Why city rankings always get it wrong

Happiest cities, most livable cities, loneliest cities -- the Web's filled with lists. Almost all of them are bogus

Topics: Dream City,

Hey, Memphis: Are you happy? Are you sure? Because Men’s Health magazine isn’t so certain.

Last week, in a list of the “saddest U.S. cities,” Men’s Health ranked Memphis, with its subtropical climate and legendary music scene, as the third-saddest city in the country. Clearly the place has taken a dive since February, when Forbes reported that Memphis is the sixth-happiest city to work in. Memphis is apparently a little slice of heaven — as long as you’re sitting at the office.

City rankings have become foolproof click-bait for blogs and websites. No category seems too niche: Best cities for Christmas. Best cities for vegans. Best cities for Nascar fans. Loneliest cities. Funniest cities. Manliest cities. Apparently there is no urban trait that can’t be crystalized with three or four statistics compiled by a whip-sharp editorial intern.

But for some some reason, these lists never seem to quite mesh with reality. Financial Times writer Edwin Heathcote pointed out recently that many of the places that top the “most livable cities” lists are places no one really wants to live — it’s always (no offense, guys) Provo, Utah, and Ann Arbor, Mich., and Manchester, N.H. “What, you might ask, no New York? No London? No L.A. or H.K.?” asked Heathcote. To reduce a city to metrics “is to strip out all the complexity, all the friction and buzz that make big cities what they are.”

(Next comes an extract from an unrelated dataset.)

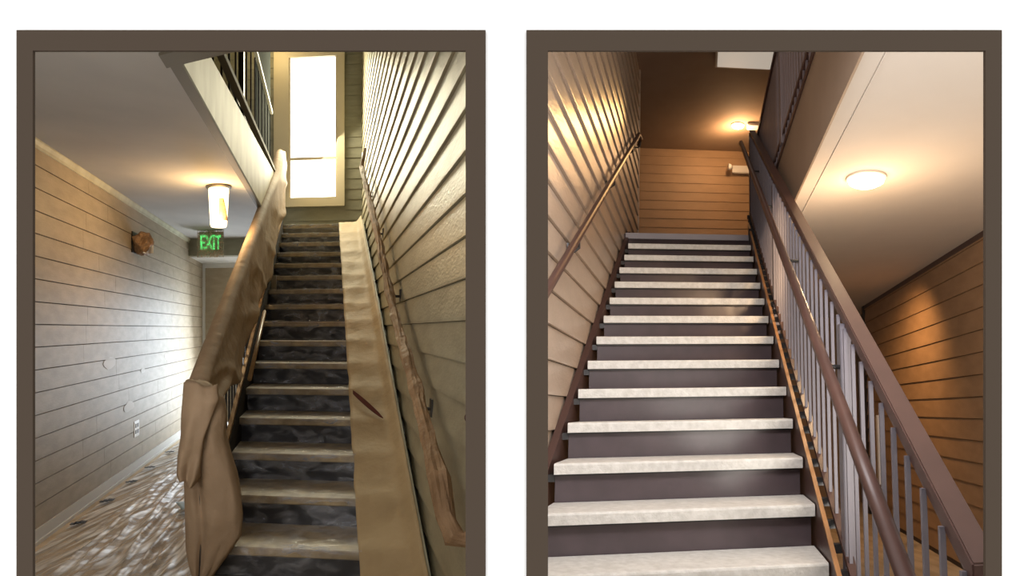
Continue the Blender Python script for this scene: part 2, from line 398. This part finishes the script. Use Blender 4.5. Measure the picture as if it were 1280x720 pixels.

For instance, Men’s Health’s “saddest city” rankings looked at rates of suicide, unemployment, antidepressant use and “the number of people who report feeling the blues.” But Joe Peach, editor of the online magazine This Big City, says that while rankings might have merit for measuring something like health, “You simply can’t quantify happiness. You could easily create a list of cities which have the most Starbucks, but you couldn’t create a list of cities for ‘the best coffee’ — we’re all different, and we like different things.”

The essence of a city, says Peach, is something more than the sum of its parts. If it wasn’t, New York and Los Angeles, with their epic congestion and high rents, would quickly depopulate. Instead, these are the places that the best and brightest dream of moving to. And cities don’t lend themselves to rankings that pick winners and losers either, says public policy consultant Otis White. “Cities aren’t engaged in a zero-sum game. This isn’t football. Boston can do well and New York can do well.” Both can be great places for different people.

“What is vibrant and interesting to one person is loud and overwhelming to another,” says Peach. In the end, it all comes down to how you, as an individual, interact with that particular city. “Where is the category in these lists for ‘That awesome time I cycled with my boyfriend on the back of my Boris bike to our favorite Communist-themed cocktail bar’?” Peach asks.

Cities are experiences as much as they are physical locations. They’re not just places with a certain number of coffee shops or Apple stores or antidepressant users. Those data points may gesture in the general direction of a city’s temperament, but what matters most to urban dwellers are the things that are much harder to nail down. A 2008 study that surveyed 43,000 people over a course of three years found that what attached them to their communities the most weren’t the things that are easy to measure, like job availability or quality of schools. They were more ephemeral aspects, like openness, social offerings and aesthetics — “Very much the same qualities that make a good place and can only be measured qualitatively,” says Ethan Kent, vice president of the Project for Public Spaces.

Add to this the problem that many of these lists have an ulterior motive. “I think the objective of these lists is to get headlines in newspapers,” says White. “Sometimes they’re connected to a company — the best cities for dating will be compiled by a body-spray company.” And just because they’re citing stats doesn’t mean their conclusions are bulletproof — the book “How to Lie With Statistics” has been a go-to reference since 1954 for this kind of stuff.

In the end, the most value these lists probably have is that they can get people talking about issues. “In some respects it’s helpful for the media to come up with new measures that may not be academically rigorous, but provoke a conversation,” says Bruce Katz, director of the Brookings Institution’s Metropolitan Policy Program. “The more people don’t take them at face value, but say, ‘That’s an interesting question,’ the more valuable they may be.”